_Task instructions_. Look through the material below. Copy each line that contains the string "Measure".

+++++

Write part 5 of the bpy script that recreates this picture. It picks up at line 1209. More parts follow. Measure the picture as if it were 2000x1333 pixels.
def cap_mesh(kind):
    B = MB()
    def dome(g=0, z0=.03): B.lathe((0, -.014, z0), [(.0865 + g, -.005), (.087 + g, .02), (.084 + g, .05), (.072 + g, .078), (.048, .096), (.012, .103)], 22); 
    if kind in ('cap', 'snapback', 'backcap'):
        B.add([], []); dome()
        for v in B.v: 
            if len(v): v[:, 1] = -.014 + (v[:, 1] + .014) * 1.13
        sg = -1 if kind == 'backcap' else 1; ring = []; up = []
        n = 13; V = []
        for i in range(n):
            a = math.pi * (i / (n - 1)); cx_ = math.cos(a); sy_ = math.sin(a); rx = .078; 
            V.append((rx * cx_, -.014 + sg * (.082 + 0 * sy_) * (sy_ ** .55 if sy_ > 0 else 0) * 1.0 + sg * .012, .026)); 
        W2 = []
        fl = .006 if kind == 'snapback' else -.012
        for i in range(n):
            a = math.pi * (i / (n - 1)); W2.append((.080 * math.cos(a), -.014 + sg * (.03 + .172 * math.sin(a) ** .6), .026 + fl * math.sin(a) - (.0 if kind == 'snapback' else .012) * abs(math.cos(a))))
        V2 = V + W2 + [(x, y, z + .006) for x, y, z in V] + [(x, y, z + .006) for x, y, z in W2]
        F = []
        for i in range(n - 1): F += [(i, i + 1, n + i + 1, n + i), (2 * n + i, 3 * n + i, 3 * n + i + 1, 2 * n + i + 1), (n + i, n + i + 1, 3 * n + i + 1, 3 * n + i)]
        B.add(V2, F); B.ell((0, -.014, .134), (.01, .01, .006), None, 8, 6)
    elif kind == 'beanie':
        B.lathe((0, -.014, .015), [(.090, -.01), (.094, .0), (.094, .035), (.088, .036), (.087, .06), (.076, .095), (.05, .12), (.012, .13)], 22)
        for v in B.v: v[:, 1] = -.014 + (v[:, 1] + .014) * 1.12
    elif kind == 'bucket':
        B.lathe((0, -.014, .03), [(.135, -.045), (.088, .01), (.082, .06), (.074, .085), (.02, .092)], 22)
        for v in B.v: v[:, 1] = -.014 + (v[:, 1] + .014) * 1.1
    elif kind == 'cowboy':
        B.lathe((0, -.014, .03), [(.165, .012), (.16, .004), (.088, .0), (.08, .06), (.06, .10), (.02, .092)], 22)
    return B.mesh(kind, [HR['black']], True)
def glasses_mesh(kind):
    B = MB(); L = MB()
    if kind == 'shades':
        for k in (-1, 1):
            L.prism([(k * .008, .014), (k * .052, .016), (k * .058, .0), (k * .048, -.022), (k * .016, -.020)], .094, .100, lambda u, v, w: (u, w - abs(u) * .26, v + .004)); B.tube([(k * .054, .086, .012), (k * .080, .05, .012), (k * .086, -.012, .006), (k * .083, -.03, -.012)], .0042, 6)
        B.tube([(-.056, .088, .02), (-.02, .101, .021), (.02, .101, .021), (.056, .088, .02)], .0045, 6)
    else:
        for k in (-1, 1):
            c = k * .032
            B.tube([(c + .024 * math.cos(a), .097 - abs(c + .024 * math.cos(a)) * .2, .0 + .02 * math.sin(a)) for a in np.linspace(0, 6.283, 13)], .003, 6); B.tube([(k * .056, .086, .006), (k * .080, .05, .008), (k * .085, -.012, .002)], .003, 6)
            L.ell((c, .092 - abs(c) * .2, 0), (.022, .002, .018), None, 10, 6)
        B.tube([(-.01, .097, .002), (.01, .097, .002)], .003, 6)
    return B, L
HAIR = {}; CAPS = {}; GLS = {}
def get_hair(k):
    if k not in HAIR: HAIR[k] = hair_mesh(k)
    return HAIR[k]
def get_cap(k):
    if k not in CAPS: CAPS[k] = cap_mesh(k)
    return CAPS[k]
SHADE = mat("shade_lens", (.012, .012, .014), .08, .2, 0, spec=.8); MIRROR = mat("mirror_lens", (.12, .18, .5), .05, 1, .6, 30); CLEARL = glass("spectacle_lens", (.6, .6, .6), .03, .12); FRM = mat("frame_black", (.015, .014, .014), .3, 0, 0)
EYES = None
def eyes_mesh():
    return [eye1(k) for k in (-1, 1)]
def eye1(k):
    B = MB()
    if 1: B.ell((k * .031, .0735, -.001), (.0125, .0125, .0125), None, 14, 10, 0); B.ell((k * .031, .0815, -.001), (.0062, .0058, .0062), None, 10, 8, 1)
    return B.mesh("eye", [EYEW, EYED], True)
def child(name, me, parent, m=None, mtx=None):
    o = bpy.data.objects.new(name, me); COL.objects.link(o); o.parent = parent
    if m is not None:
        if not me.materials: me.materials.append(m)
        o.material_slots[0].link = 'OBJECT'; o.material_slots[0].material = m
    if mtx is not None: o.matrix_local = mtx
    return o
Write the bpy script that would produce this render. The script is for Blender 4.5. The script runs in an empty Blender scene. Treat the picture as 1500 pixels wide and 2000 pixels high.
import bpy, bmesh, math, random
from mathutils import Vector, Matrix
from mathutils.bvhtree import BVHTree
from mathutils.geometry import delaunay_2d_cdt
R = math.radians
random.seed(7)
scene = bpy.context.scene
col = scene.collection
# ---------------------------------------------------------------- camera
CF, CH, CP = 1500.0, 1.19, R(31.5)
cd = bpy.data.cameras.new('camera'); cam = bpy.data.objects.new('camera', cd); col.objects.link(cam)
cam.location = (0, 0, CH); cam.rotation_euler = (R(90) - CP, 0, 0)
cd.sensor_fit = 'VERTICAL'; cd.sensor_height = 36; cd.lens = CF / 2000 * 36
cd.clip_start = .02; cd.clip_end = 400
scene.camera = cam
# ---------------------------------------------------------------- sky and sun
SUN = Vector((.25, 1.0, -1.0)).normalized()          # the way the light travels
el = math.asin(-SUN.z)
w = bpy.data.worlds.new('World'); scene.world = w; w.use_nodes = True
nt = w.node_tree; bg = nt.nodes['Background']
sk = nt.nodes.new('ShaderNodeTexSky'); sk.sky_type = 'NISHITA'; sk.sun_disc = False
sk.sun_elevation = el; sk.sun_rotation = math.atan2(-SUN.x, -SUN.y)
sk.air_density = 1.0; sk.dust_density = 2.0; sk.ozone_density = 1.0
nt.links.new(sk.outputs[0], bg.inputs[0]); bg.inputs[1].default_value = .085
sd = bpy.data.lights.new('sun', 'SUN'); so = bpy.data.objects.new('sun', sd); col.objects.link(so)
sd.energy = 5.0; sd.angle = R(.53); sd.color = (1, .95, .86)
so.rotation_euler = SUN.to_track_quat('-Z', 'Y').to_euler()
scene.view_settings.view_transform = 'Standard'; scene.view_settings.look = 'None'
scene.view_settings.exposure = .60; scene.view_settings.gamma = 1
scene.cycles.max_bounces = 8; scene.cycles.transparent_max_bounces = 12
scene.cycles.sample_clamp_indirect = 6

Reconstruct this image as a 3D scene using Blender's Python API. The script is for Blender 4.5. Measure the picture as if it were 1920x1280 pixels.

+++++

_Written response_.
Write part 5 of the bpy script that recreates this picture. It picks up at line 1209. More parts follow. Measure the picture as if it were 2000x1333 pixels.
Reconstruct this image as a 3D scene using Blender's Python API. The script is for Blender 4.5. Measure the picture as if it were 1920x1280 pixels.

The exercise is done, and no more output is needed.